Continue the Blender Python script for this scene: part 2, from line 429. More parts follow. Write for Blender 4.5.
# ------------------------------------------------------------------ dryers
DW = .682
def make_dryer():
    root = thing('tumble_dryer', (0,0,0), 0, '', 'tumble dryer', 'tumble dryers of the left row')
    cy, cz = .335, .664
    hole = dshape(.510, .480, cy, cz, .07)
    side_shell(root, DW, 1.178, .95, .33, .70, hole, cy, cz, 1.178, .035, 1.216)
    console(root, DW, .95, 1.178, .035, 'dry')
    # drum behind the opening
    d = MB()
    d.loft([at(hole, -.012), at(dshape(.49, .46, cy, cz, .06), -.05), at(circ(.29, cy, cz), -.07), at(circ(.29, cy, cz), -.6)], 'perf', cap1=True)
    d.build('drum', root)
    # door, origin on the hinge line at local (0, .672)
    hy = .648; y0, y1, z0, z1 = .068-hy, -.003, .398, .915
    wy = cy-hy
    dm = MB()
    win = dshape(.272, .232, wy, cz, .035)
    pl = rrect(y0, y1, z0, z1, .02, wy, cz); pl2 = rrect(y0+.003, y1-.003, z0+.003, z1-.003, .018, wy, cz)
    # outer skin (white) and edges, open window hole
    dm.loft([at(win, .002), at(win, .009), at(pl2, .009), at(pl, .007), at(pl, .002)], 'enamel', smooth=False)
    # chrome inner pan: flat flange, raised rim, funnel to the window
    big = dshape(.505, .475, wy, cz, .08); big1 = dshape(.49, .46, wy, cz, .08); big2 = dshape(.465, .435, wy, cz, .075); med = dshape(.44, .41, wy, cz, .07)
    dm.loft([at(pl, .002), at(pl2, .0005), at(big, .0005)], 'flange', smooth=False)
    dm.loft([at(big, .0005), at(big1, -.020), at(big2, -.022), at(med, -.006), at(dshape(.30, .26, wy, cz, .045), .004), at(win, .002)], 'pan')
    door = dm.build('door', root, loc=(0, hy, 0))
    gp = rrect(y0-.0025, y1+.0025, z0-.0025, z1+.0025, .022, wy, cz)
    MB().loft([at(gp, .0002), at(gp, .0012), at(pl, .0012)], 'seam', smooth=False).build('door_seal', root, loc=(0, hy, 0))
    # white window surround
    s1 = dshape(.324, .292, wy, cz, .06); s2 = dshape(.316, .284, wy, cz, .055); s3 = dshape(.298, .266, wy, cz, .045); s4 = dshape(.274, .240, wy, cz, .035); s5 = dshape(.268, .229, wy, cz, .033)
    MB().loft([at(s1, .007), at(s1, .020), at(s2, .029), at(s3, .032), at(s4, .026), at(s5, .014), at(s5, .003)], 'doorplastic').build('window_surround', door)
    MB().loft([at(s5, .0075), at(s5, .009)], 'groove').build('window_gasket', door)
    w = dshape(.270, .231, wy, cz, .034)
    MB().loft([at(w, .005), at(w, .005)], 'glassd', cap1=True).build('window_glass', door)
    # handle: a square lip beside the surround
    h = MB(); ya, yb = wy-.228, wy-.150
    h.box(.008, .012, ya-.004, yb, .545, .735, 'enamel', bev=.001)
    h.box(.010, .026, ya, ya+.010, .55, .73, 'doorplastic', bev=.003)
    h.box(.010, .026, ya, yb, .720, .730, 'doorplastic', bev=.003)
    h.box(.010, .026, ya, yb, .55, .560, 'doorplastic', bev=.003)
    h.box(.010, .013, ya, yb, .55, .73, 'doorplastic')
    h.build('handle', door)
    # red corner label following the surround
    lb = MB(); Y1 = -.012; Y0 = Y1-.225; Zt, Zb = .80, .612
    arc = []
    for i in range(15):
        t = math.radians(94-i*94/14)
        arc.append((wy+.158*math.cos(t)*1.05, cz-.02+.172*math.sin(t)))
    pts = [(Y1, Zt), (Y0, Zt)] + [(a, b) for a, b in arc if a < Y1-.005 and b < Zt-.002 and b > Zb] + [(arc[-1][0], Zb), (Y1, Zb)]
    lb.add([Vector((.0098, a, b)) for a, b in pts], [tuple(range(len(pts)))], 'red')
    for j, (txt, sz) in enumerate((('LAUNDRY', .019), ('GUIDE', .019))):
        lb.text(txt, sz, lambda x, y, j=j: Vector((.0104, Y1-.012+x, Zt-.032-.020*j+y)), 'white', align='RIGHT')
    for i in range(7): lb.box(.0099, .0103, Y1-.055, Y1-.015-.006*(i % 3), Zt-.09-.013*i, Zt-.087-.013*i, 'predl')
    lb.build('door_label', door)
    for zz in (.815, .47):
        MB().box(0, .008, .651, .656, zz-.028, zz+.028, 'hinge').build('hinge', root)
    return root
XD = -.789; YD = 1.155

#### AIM
Please repeat the material above, word for word and in full.

#### CORRECT OUTPUT
Continue the Blender Python script for this scene: part 2, from line 429. More parts follow. Write for Blender 4.5.
# ------------------------------------------------------------------ dryers
DW = .682
def make_dryer():
    root = thing('tumble_dryer', (0,0,0), 0, '', 'tumble dryer', 'tumble dryers of the left row')
    cy, cz = .335, .664
    hole = dshape(.510, .480, cy, cz, .07)
    side_shell(root, DW, 1.178, .95, .33, .70, hole, cy, cz, 1.178, .035, 1.216)
    console(root, DW, .95, 1.178, .035, 'dry')
    # drum behind the opening
    d = MB()
    d.loft([at(hole, -.012), at(dshape(.49, .46, cy, cz, .06), -.05), at(circ(.29, cy, cz), -.07), at(circ(.29, cy, cz), -.6)], 'perf', cap1=True)
    d.build('drum', root)
    # door, origin on the hinge line at local (0, .672)
    hy = .648; y0, y1, z0, z1 = .068-hy, -.003, .398, .915
    wy = cy-hy
    dm = MB()
    win = dshape(.272, .232, wy, cz, .035)
    pl = rrect(y0, y1, z0, z1, .02, wy, cz); pl2 = rrect(y0+.003, y1-.003, z0+.003, z1-.003, .018, wy, cz)
    # outer skin (white) and edges, open window hole
    dm.loft([at(win, .002), at(win, .009), at(pl2, .009), at(pl, .007), at(pl, .002)], 'enamel', smooth=False)
    # chrome inner pan: flat flange, raised rim, funnel to the window
    big = dshape(.505, .475, wy, cz, .08); big1 = dshape(.49, .46, wy, cz, .08); big2 = dshape(.465, .435, wy, cz, .075); med = dshape(.44, .41, wy, cz, .07)
    dm.loft([at(pl, .002), at(pl2, .0005), at(big, .0005)], 'flange', smooth=False)
    dm.loft([at(big, .0005), at(big1, -.020), at(big2, -.022), at(med, -.006), at(dshape(.30, .26, wy, cz, .045), .004), at(win, .002)], 'pan')
    door = dm.build('door', root, loc=(0, hy, 0))
    gp = rrect(y0-.0025, y1+.0025, z0-.0025, z1+.0025, .022, wy, cz)
    MB().loft([at(gp, .0002), at(gp, .0012), at(pl, .0012)], 'seam', smooth=False).build('door_seal', root, loc=(0, hy, 0))
    # white window surround
    s1 = dshape(.324, .292, wy, cz, .06); s2 = dshape(.316, .284, wy, cz, .055); s3 = dshape(.298, .266, wy, cz, .045); s4 = dshape(.274, .240, wy, cz, .035); s5 = dshape(.268, .229, wy, cz, .033)
    MB().loft([at(s1, .007), at(s1, .020), at(s2, .029), at(s3, .032), at(s4, .026), at(s5, .014), at(s5, .003)], 'doorplastic').build('window_surround', door)
    MB().loft([at(s5, .0075), at(s5, .009)], 'groove').build('window_gasket', door)
    w = dshape(.270, .231, wy, cz, .034)
    MB().loft([at(w, .005), at(w, .005)], 'glassd', cap1=True).build('window_glass', door)
    # handle: a square lip beside the surround
    h = MB(); ya, yb = wy-.228, wy-.150
    h.box(.008, .012, ya-.004, yb, .545, .735, 'enamel', bev=.001)
    h.box(.010, .026, ya, ya+.010, .55, .73, 'doorplastic', bev=.003)
    h.box(.010, .026, ya, yb, .720, .730, 'doorplastic', bev=.003)
    h.box(.010, .026, ya, yb, .55, .560, 'doorplastic', bev=.003)
    h.box(.010, .013, ya, yb, .55, .73, 'doorplastic')
    h.build('handle', door)
    # red corner label following the surround
    lb = MB(); Y1 = -.012; Y0 = Y1-.225; Zt, Zb = .80, .612
    arc = []
    for i in range(15):
        t = math.radians(94-i*94/14)
        arc.append((wy+.158*math.cos(t)*1.05, cz-.02+.172*math.sin(t)))
    pts = [(Y1, Zt), (Y0, Zt)] + [(a, b) for a, b in arc if a < Y1-.005 and b < Zt-.002 and b > Zb] + [(arc[-1][0], Zb), (Y1, Zb)]
    lb.add([Vector((.0098, a, b)) for a, b in pts], [tuple(range(len(pts)))], 'red')
    for j, (txt, sz) in enumerate((('LAUNDRY', .019), ('GUIDE', .019))):
        lb.text(txt, sz, lambda x, y, j=j: Vector((.0104, Y1-.012+x, Zt-.032-.020*j+y)), 'white', align='RIGHT')
    for i in range(7): lb.box(.0099, .0103, Y1-.055, Y1-.015-.006*(i % 3), Zt-.09-.013*i, Zt-.087-.013*i, 'predl')
    lb.build('door_label', door)
    for zz in (.815, .47):
        MB().box(0, .008, .651, .656, zz-.028, zz+.028, 'hinge').build('hinge', root)
    return root
XD = -.789; YD = 1.155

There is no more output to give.